Das Ziel war schon damals: Einheit zwischen Leben und Denken. Aber wie? Der Wahrheitsrigorist, zu dem die jungen Sucher und Stürmer unter den ernsten Künstlern als zu ihrem Führer emporschauten, klagte die Kunst an, verachtete und schmähte die reinsten und mächtigsten Bildner, Beethoven und Shakespeare? Unüberbrückbarer Gegensatz. Wo war seine Lösung?

Tolstoi empfängt den Brief des aus seiner Gewissensqual um Hilfe flehenden jungen Rolland anders als der sechzigjährige Goethe das rührende Schreiben des Dichters der „Penthesilea”. Er antwortet ihm in einem achtunddreißig Seiten langen Schreiben, das mit den Worten beginnt: Lieber Bruder, ich habe Ihren ersten Brief empfangen. Er hat mich im Herzen berührt. Mit Tränen in den Augen habe ich ihn gelesen...” Die Mehrzahl seiner Fragen, erwidert Tolstoi, hätten ihre Wurzeln in einem Mißverständnis. Und er versucht noch einmal die von ihm gegen die Überschätzung der Kunst gerichtete Kritik dem jugendlichen Wahrheitsforscher auseinanderzusetzen. Schon in seiner Abhandlung hatte er sich gegen die fragwürdigen Verteidiger der Kunst mit den Worten gewandt: „Sagt mir nicht etwa, daß ich Kunst und Wissenschaft verwerfe. Ich verwerfe sie nicht nur nicht, sondern in ihrem Namen will ich die Tempelschänder verjagen.” Wissenschaft und Kunst seien so notwendig wie Brot und Wasser, sogar noch notwendiger.

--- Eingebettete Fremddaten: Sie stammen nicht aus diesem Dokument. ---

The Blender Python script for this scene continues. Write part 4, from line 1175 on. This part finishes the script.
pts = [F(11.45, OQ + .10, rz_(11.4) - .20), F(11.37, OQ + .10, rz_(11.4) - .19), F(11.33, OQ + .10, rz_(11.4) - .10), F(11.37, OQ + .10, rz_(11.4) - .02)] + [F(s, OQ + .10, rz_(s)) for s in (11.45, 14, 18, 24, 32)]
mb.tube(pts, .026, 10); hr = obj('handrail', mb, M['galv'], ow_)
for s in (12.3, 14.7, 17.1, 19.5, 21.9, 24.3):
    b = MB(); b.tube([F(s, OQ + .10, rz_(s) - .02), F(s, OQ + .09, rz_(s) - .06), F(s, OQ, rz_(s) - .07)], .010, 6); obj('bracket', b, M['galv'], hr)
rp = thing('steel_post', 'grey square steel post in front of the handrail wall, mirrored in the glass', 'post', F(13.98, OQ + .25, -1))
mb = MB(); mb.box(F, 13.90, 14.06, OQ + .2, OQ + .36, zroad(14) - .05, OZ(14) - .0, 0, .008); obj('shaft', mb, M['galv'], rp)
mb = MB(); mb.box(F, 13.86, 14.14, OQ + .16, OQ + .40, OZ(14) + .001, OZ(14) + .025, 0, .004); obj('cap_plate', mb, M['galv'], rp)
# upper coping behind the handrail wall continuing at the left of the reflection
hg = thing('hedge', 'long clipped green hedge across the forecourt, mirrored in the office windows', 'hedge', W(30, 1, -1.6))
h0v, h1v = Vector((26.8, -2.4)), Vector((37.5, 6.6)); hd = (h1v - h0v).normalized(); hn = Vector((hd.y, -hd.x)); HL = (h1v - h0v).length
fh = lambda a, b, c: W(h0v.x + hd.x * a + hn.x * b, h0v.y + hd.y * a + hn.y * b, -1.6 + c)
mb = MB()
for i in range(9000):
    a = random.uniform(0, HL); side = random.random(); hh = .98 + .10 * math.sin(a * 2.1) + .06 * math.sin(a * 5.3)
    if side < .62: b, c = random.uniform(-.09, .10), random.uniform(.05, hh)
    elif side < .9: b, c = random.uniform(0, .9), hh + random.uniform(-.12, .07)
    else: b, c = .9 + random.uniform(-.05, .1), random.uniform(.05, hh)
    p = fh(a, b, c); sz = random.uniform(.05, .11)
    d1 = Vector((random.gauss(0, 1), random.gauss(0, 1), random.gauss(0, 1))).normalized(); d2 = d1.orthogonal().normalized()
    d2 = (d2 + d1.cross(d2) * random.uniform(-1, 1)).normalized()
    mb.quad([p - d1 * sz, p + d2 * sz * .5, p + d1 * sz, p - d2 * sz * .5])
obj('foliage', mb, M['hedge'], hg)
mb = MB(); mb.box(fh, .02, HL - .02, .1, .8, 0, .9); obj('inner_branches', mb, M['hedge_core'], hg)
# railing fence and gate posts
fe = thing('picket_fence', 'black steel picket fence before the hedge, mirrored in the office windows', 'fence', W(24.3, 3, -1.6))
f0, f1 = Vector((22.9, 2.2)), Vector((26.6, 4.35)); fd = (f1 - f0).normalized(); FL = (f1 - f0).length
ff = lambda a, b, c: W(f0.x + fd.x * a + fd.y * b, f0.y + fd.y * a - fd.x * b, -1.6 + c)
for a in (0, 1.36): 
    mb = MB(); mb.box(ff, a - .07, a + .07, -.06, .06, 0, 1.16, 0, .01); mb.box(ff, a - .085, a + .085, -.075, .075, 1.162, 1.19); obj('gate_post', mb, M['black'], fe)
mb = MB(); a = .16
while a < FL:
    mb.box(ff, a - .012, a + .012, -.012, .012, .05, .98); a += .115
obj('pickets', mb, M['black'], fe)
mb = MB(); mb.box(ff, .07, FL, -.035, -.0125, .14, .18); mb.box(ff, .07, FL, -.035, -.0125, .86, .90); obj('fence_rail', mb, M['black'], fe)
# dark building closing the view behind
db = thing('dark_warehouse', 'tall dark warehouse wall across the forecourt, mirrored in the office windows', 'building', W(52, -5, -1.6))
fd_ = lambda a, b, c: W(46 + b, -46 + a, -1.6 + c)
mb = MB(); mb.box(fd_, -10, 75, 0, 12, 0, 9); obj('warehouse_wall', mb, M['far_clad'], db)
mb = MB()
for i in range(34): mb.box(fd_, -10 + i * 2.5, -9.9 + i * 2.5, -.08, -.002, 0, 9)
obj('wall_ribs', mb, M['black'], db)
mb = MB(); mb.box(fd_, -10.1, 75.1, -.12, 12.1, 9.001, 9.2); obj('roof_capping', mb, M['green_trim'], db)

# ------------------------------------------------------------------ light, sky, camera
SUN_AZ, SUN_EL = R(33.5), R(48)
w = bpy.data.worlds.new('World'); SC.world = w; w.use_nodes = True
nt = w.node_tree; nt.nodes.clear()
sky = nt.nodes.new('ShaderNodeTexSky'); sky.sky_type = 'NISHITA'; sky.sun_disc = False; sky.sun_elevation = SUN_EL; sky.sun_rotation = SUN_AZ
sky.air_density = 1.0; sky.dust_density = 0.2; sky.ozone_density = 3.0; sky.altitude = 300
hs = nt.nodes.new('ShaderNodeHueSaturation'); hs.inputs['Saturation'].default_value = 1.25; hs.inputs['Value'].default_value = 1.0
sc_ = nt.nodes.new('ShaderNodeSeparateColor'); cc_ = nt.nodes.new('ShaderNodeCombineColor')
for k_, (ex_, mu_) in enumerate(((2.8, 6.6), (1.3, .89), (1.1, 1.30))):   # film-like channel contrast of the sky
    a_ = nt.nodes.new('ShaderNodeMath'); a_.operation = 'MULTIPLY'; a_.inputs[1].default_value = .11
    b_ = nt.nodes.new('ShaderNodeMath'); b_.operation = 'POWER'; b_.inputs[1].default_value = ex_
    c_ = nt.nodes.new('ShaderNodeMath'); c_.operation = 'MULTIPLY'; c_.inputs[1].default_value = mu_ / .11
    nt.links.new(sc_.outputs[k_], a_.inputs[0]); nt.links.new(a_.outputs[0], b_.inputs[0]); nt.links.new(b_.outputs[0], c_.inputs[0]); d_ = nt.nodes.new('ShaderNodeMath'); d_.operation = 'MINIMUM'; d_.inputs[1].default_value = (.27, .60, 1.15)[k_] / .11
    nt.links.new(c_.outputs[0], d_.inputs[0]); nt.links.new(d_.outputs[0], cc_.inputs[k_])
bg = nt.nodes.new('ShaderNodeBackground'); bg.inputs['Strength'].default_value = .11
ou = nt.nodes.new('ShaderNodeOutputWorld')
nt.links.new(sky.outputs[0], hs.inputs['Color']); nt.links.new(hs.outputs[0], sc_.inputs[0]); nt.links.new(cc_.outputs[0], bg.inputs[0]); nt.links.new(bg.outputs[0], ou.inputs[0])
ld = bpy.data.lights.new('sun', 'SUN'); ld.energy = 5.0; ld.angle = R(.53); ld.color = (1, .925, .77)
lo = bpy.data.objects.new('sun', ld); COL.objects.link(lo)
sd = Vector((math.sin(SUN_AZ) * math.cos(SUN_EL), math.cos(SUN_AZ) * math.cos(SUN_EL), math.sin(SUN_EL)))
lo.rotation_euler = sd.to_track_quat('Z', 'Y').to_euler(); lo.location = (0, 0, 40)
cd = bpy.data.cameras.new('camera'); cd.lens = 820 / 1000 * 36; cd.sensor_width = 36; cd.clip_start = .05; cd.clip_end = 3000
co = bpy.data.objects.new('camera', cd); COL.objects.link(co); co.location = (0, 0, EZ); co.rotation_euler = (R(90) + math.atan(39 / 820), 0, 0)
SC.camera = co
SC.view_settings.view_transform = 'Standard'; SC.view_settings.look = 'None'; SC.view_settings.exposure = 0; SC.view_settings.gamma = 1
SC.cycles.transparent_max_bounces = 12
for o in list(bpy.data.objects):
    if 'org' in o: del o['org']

Aber daß sie ein Lügenleben führen wollen, daß sie den Dualismus zwischen Leben und Handeln fördern, daß sie sich zu „Mitverschworenen des ganzen bestehenden Systems gesellschaftlicher Ungleichheit und heuchlerischer Gewalttätigkeit” erniedrigen, daß sie als Forscher, Dichter, Künstler sich stets zu Stützen der gerade herrschenden Klasse degradieren, das ist es, was die Verachtung des Wahrheitsfanatikers hervorrief. „Die Betätigung von Wissenschaft und Kunst ist nur fruchtbringend, wenn sie sich kein Recht herausnimmt und nur Pflichten kennt... Die Menschen, die berufen sind, den anderen durch Geistesarbeit zu dienen, leiden immer in der Ausübung dieser Arbeit; denn die geistige Welt gebiert nur in Schmerzen und Qualen.” Das war es, was die jungen Künstler mit Tolstoi verband: sein Ernst, sein Leidenkönnen, seine Kompromißfeindschaft, seine Unbestechlichkeit, sein absoluter Wahrheitsrigorismus. Das war es, was den jungen Rolland zu Tolstoi hinzog, kurz nachdem er dessen aufwühlende Schrift 1887 gelesen hatte. Das war es, was ihn fast fünfundzwanzig Jahre später dazu drängte, das tragische Leben dieses im Grunde Einsamen zu malen.